Menurut dia, teluk Bone disebut sebagai raksasa sedang tidur, karena lanskap ekonomi dan potensi yang dimilikinya. Sedangkan selama ini, bahkan sejak zaman penjajahan pantai barat di Sulsel, yakni selat Makassar lebih dikenal dan diperhatikan pembangunannya. Padahal teluk Bone juga dulunya adalah jalur laut yang penting.

Untuk itu, ia menilai bahwa teluk Bone juga harus menjadi perhatian, pemerataan pembangunan harus dilakukan.

"Nah dalam sejarah yang berkembang itu semua berpusat di Parepare sama di Makassar, itu semua pantai barat. Akhirnya semua barang dari luar semua ke Makassar dan Parepare, baru di kirim ke Bone, Wajo, Sinjai dan seterusnya. Akibatnya biaya trasportasinya besar dan pasti cepat rusak jalan," urainya.

Pengembangan pelabuhan laut misalnya sangatlah penting.

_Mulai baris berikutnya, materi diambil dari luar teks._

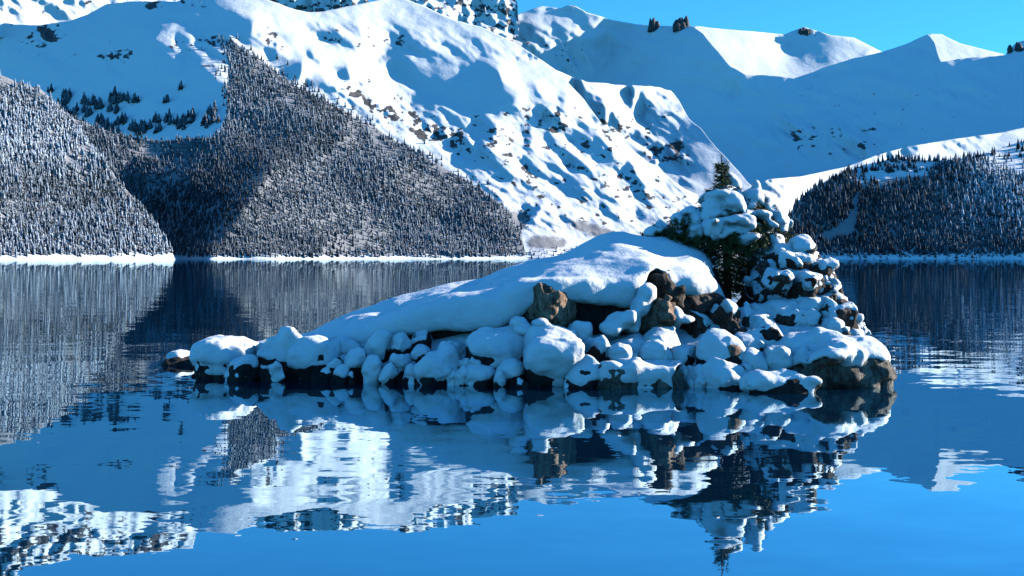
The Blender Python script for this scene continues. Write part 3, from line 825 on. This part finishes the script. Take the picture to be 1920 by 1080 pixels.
boulder(935, 60, 620, 672, 29.3, "wide pyramid-shaped snow boulder below the dark undercut", t=0.16, ry=0.6, rz=0.0, n=8, pitch=0.3)
boulder(1036, 57, 618, 700, 28.7, "big angular block with sunlit snow top and blue shaded front", t=0.16, ry=0.75, rz=0.1, boxy=0.55, n=7, pitch=0.42, seed=77, drape=0.03)
boulder(1090, 34, 670, 718, 28.4, "sloping rock with rough sunlit snow at the left end of the long slab", t=0.08, ry=0.4, tilt=0.5, pitch=0.3, rz=0.0)
slab = boulder(1193, 80, 680, 716, 28.3, "long flat slab at the waterline with a bare tan right end", t=0.12, ry=0.42, rz=0.18, boxy=0.85, n=3, mat=M_GREY, seed=11, drape=0.02, pitch=0.1, edge_noise=0.15, bare=[(1280, 708, 28.7, 20, 22, 0.9)])
boulder(1238, 28, 615, 660, 29.5, "peaked snow boulder below the tan split rock", t=0.12, ry=0.5, pitch=0.3)
boulder(1185, 62, 634, 690, 29.4, "broad snow-buried boulder behind the long flat slab", t=0.2, ry=0.7, n=8, pitch=0.35)
ball = boulder(1347, 50, 630, 684, 28.9, "large round boulder with a bare tan patch in its snow cap", t=0.17, ry=0.6, n=8, boxy=0.15, pitch=0.15)
boulder(1355, 36, 678, 721, 28.3, "smooth dome of snow at the waterline in front of the round boulder", t=0.16, ry=0.42, n=8, boxy=0.1)
boulder(1416, 30, 660, 700, 28.8, "rounded boulder with a dark right side beside the cracked block", t=0.14, ry=0.4, bare=[(1446, 682, 29.1, 10, 16, 0.5)])
boulder(1440, 46, 622, 656, 29.8, "thin snow-topped slab sloping down to the right behind the cracked block", t=0.08, ry=0.3, rz=0.0, tilt=-0.42, boxy=0.6)
boulder(1460, 24, 650, 694, 28.8, "upright cracked block with a dark slit along its right edge", t=0.10, ry=0.35, rz=-0.3, boxy=0.6, drape=0.03)
boulder(1455, 68, 706, 727, 27.4, "low flat rock lying in the water in front of the others", t=0.07, ry=0.42, rz=0.0, boxy=0.35, zb=-0.2, drape=0.02, edge_noise=0.8)
boulder(1566, 17, 606, 634, 30.4, "small cone of snow on a rock behind the big right-hand boulder", t=0.16, ry=0.3)
boulder(1583, 13, 615, 620, 30.3, "small bare brown rock beside the snow cone", t=0.03, ry=0.3, mat=M_GREY)
rr_ = np.random.default_rng(91)
wl_ = np.array([(360,711),(500,708),(600,712),(700,716),(800,719),(900,723),(1000,727),(1450,727),(1600,727)])
for k in range(84):
    u = 470 + 1000 * (k + rr_.random()) / 84
    vw = np.interp(u, wl_[:, 0], wl_[:, 1])
    up_ = rr_.random() ** 1.3 * (70 if u > 600 else 30)
    hw = 5 + 9 * rr_.random()
    boulder(u, hw, vw - up_ - hw * 1.3, vw - up_ + hw * (0.1 + 0.5 * rr_.random()), 28.55 + (727 - vw) * 0.09 + up_ * 0.022, "small angular rock with a dab of snow, wedged among the island's front boulders", t=0.05, boxy=0.4, drape=0.012, name="rubble_rock", group="rubble among the front boulders", edge_noise=0.8, seed=500 + k, pitch=0.25, tilt=rr_.normal(0, .35))
big = boulder(1551, 102, 634, 682, 28.3, "biggest boulder at the island's right end, dark front and bare tan right side", t=0.15, ry=1.15, rz=0.3, boxy=0.35, n=9, mat=M_GREY, seed=23, zb=-0.4, drape=0.02, pitch=0.25, edge_noise=0.9,
        bare=[(1640, 712, 28.7, 38, 36, 1.2), (1545, 694, 28.3, 24, 22, 0.8), (1505, 705, 28.3, 26, 20, 0.8), (1595, 712, 28.3, 40, 22, 0.7)])

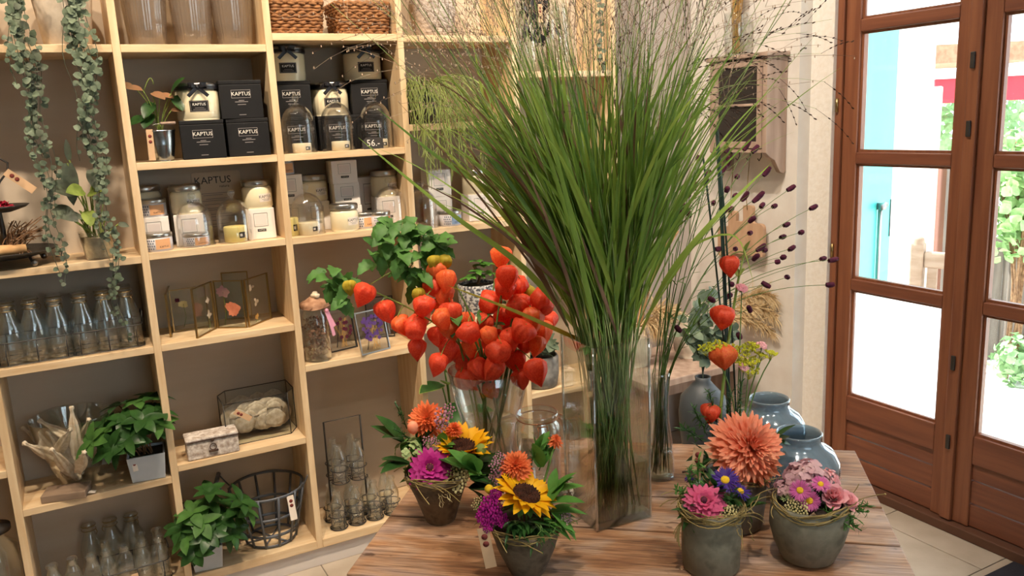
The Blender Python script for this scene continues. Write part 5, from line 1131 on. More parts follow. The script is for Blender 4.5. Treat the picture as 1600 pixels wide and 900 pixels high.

Termasuk untuk transportasi logistik yang lebih baik dan meningkatkan nilai ekonomi, termasuk agar biaya transportasi lebih murah.

Untuk itu, cara untuk mengurangi biaya trasportasi, maka harus diubah cara pandang dalam pengembangan pembangunan pelabuhan laut sebagai solusi untuk menjawab kesulitan masyarakat menjual hasil pertaniannya.

"Bagaimana cara mengurangi biaya trasportasi. Apapun yang paling murah adalah jalur laut. Kenapa China Sanghai paling besar di dunia, karena dia memiliki pelabuhan terbesar saat ini, kenapa Singapura paling besar saat ini karena dia pelabuhan laut terbesar barang di dunia kawasan sini," jelasnya.

Ia menyampaikan contoh, jika dilakukan perbandingan dari segi keuntungan hasil panen di Kabupaten Bone dengan Kabupaten Maros, tentunya lebih murah biaya operasionalnya petani di Maros dibandingkan dengan petani di Bone jika di jual di Makassar karena faktor biaya transportasi.

"Makanya saya kasi contoh tadi kalau saya tanam jagung di sini (Bone), terus saya juga tanam jagung di Maros sama-sama saya jual di Pabaeng-baeng mana lebih murah, mana lebih banyak untungnya, Maros lah. Logikanya sederhana sekali, karena pasti tidak kena trasportasi, kita biaya trasportasi besar sekali," paparnya.